I was fascinated by the idea that environmental processes could become visible and experiential parts of the built environment rather than remaining hidden technical operations.
I wish more people understood that design is not only about creating visual form, but also about organising relationships between people, systems, infrastructure, and long-term social needs. Good design often involves balancing technical, environmental, cultural, and human considerations simultaneously.
Many of the most meaningful design decisions are shaped through research, collaboration, and continuous refinement rather than sudden moments of inspiration.
I believe successful design comes from understanding the deeper goals behind a project rather than approaching client expectations and design ideas as opposing forces. In professional practice, especially within healthcare and institutional work, listening carefully to users and stakeholders is essential because architecture directly impacts daily experience and well-being.
I try to approach each project by identifying opportunities where technical requirements, public needs, and broader design ambitions can reinforce one another rather than compete.
One of the main challenges was balancing speculative environmental systems with architectural clarity and human experience. Because the project combines food production, research spaces, public programs, and infrastructure systems, it was important to ensure that the design remained spatially coherent and accessible rather than overly technical.
I addressed this by focusing on layered spatial organisation and creating transitional zones that connect public life, production systems, and environmental infrastructure in a more intuitive and integrated way.
I usually step away from the project briefly and return to observing spaces, films, photography, exhibitions, and everyday urban conditions. I find that creativity often comes from reconnecting with lived experiences rather than forcing solutions too quickly.
Travel, architectural photography, and studying how people interact with environments are also important sources of inspiration for me because they reveal subtle relationships between movement, atmosphere, and space.
I value accessibility, adaptability, and the idea that architecture should meaningfully support everyday life. My professional experience working on healthcare and institutional projects has strengthened my awareness of how spatial environments influence human well-being, behaviour, and public experience.
Across both professional and independent work, I try to develop design approaches that connect environmental responsibility with social and cultural relevance, particularly through adaptive reuse and public-serving infrastructure.
I would encourage young designers to develop both curiosity and patience. Strong design often comes from sustained observation, refinement, and critical thinking rather than immediate results. It is also important to build a clear personal direction instead of only following trends.
At the same time, I believe designers should remain open to interdisciplinary thinking, because many contemporary challenges—such as sustainability, healthcare, and urban resilience—require collaboration across multiple fields.
I would be very interested in collaborating with Cedric Price because of his forward-thinking approach to flexibility, infrastructure, and the social role of architecture. His projects often treated architecture as an evolving framework rather than a static object, which strongly resonates with my own interests in adaptive systems and changing urban conditions.

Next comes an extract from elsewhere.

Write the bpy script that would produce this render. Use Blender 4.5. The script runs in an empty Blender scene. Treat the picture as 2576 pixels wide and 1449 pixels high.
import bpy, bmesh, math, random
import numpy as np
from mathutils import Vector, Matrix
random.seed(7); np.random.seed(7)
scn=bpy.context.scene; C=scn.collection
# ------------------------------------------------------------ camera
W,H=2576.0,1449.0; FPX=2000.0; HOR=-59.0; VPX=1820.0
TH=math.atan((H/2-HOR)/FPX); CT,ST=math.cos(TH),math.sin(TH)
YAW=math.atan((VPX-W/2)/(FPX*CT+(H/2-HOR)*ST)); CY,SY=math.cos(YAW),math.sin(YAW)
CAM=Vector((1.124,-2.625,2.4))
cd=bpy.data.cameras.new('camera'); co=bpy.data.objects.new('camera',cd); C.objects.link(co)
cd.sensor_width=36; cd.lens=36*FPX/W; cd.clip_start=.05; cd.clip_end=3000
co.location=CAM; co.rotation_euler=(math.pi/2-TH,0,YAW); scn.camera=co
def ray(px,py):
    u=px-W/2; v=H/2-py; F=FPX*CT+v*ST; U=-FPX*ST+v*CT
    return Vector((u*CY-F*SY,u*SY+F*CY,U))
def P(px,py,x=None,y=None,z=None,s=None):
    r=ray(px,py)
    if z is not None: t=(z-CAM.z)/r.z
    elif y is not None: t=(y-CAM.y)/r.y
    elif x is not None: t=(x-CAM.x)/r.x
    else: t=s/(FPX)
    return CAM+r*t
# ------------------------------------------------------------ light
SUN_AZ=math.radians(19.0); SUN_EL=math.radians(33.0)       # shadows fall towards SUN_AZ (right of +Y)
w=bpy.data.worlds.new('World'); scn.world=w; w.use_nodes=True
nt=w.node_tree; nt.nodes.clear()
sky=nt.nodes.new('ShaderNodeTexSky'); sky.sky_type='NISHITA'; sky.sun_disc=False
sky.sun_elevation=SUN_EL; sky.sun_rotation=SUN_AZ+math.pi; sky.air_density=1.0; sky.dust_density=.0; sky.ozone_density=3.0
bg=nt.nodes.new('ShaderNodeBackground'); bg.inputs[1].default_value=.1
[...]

I admire how his work challenged conventional boundaries between technology, public life, and spatial organisation in ways that still feel highly relevant today.
I wish more people would ask how architecture can participate in larger ecological and social systems rather than existing as isolated buildings.
For me, architecture becomes most meaningful when it operates as part of broader networks involving infrastructure, community, environmental processes, and public life. Many of my projects explore how underutilised structures and emerging technologies can be reimagined to support new forms of collective living, sustainability, and cultural engagement within cities.